Marginalizing extremists is priority as religions envoy, David Saperstein says

Rabbi David Saperstein, the new U.S. envoy for religious freedoms, said one priority will be to identify moderates in religious communities who could marginalize extremists.

Speaking Friday at his swearing-in at the State Department, Saperstein said he would work with U.S. civil society groups “in shaping policies that contribute to isolating and delegitimizing extremist religious voices.”

Saperstein, who headed the Reform movement’s Religious Action Center for 40 years, said he would seek to protect the right not to believe as well as the right to practice religion. He listed as another of his priorities the repeal of anti-blasphemy and apostasy laws.

That’s a signal that the Obama administration will intensify its pushback against attempts in international forums by some Muslim nations in recent years to equate blasphemy with religious discrimination.

Another priority, Saperstein said, will be to coordinate with his counterparts around the world to counteract religious discrimination.
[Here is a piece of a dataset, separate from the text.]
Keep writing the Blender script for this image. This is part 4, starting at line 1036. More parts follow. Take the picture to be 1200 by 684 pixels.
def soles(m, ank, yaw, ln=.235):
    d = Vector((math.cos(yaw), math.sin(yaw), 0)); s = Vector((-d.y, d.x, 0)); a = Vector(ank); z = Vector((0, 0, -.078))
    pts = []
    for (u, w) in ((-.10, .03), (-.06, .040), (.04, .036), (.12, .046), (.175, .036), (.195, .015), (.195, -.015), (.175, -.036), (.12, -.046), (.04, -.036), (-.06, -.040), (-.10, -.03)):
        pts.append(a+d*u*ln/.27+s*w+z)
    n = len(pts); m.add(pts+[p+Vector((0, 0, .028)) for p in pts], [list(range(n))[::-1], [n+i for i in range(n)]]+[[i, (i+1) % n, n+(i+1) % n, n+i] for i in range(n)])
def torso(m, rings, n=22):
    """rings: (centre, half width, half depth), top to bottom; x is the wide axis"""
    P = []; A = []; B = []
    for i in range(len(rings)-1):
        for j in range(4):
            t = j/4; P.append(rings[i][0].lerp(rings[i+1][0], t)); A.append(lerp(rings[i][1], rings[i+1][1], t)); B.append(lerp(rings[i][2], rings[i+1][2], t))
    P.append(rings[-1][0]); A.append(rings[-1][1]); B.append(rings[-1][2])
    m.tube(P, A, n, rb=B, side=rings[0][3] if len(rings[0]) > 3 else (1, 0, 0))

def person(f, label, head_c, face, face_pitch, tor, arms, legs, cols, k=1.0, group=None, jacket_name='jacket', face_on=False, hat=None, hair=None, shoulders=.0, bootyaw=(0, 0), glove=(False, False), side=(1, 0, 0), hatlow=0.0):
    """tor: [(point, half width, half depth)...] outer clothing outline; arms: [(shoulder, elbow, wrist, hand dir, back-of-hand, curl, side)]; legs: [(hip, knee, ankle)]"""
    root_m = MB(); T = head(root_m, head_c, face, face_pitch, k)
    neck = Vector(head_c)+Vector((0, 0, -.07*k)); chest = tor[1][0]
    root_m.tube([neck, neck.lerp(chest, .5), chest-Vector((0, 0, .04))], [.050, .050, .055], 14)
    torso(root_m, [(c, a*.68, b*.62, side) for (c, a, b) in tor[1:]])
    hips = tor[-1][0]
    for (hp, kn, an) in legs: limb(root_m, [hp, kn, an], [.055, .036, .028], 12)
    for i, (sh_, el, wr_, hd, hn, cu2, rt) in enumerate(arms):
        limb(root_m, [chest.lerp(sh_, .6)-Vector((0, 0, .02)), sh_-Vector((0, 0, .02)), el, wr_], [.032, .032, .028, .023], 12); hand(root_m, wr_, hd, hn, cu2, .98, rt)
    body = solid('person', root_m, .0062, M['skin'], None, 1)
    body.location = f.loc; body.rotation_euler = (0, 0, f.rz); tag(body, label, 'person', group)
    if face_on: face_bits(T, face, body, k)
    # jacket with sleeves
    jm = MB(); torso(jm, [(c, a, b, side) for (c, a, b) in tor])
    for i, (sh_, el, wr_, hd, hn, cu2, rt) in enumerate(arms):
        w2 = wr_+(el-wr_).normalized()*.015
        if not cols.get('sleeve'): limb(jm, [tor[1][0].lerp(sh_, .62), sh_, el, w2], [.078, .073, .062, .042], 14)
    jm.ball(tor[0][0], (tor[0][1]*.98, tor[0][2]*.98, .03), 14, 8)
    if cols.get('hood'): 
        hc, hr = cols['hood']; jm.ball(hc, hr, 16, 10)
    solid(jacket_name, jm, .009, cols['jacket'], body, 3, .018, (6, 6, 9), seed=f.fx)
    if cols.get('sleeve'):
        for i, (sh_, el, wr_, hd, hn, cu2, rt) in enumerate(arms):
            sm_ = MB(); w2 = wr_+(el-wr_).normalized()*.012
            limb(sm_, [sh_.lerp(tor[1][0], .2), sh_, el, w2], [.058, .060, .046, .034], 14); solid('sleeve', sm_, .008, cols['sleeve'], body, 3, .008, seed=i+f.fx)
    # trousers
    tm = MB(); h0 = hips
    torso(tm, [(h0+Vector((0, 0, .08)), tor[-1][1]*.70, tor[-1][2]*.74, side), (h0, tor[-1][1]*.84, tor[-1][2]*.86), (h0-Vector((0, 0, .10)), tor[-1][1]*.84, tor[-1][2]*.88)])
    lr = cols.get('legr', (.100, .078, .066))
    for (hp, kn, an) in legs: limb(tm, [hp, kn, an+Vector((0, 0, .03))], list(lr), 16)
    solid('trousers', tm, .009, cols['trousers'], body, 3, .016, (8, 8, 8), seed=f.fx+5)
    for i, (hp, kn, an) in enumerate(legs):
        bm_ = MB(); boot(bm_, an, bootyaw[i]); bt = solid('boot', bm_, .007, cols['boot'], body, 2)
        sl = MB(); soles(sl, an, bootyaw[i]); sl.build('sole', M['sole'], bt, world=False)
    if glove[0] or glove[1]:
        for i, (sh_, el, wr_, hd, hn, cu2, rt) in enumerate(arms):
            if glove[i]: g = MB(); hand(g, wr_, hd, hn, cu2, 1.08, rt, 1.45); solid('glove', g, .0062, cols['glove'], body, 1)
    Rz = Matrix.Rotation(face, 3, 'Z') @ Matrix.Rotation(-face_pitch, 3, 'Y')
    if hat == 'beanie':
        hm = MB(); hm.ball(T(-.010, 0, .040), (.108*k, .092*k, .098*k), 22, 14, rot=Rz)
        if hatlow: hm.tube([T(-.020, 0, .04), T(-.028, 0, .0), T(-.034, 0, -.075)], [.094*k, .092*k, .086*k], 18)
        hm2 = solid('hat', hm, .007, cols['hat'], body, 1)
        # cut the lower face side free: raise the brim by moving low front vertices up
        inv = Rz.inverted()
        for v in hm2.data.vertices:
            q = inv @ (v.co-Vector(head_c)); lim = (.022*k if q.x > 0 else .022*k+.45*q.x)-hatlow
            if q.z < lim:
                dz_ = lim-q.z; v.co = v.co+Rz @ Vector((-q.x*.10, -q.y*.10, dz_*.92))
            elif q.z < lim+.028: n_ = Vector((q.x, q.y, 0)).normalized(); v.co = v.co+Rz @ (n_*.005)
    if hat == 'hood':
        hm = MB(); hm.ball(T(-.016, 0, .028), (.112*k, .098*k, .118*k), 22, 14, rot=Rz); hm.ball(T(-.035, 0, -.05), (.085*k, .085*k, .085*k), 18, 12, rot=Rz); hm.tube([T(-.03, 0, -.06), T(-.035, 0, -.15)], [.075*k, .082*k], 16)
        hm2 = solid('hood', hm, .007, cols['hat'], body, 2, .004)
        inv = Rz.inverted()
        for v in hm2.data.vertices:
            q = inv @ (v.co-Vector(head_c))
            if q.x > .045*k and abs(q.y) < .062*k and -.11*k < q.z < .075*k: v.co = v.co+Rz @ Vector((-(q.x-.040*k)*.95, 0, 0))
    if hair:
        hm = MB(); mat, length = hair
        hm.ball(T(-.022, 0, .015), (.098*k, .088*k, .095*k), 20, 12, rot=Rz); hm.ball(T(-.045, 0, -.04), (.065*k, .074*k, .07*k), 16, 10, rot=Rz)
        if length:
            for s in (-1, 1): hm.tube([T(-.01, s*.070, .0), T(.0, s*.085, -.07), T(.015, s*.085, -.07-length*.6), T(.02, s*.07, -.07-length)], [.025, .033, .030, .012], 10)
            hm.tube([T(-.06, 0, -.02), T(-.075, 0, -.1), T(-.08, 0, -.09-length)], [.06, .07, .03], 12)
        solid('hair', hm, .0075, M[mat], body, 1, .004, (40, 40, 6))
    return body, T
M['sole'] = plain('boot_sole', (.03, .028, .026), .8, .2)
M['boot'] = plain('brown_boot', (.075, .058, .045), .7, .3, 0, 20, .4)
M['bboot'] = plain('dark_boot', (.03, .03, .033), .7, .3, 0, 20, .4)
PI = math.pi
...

“With my gifted Canadian counterpart, Ambassador Andrew Bennett, we are committed to mobilizing a contact group of ministers and ambassadors for religious freedom in countries all across the globe,” he said. “Not just in the Western countries but in the Southern Hemisphere as well – to stand for religious freedom, to coordinate and reinforce our common efforts.”

Secretary of State John Kerry noted recent anti-Semitic and anti-Islamic violence in Europe in describing the need for the post.

“Major European cities are struggling to cope with the aftermath of terror attacks amid evidence of anti-Semitism, radicalization, Islamophobia,” Kerry said.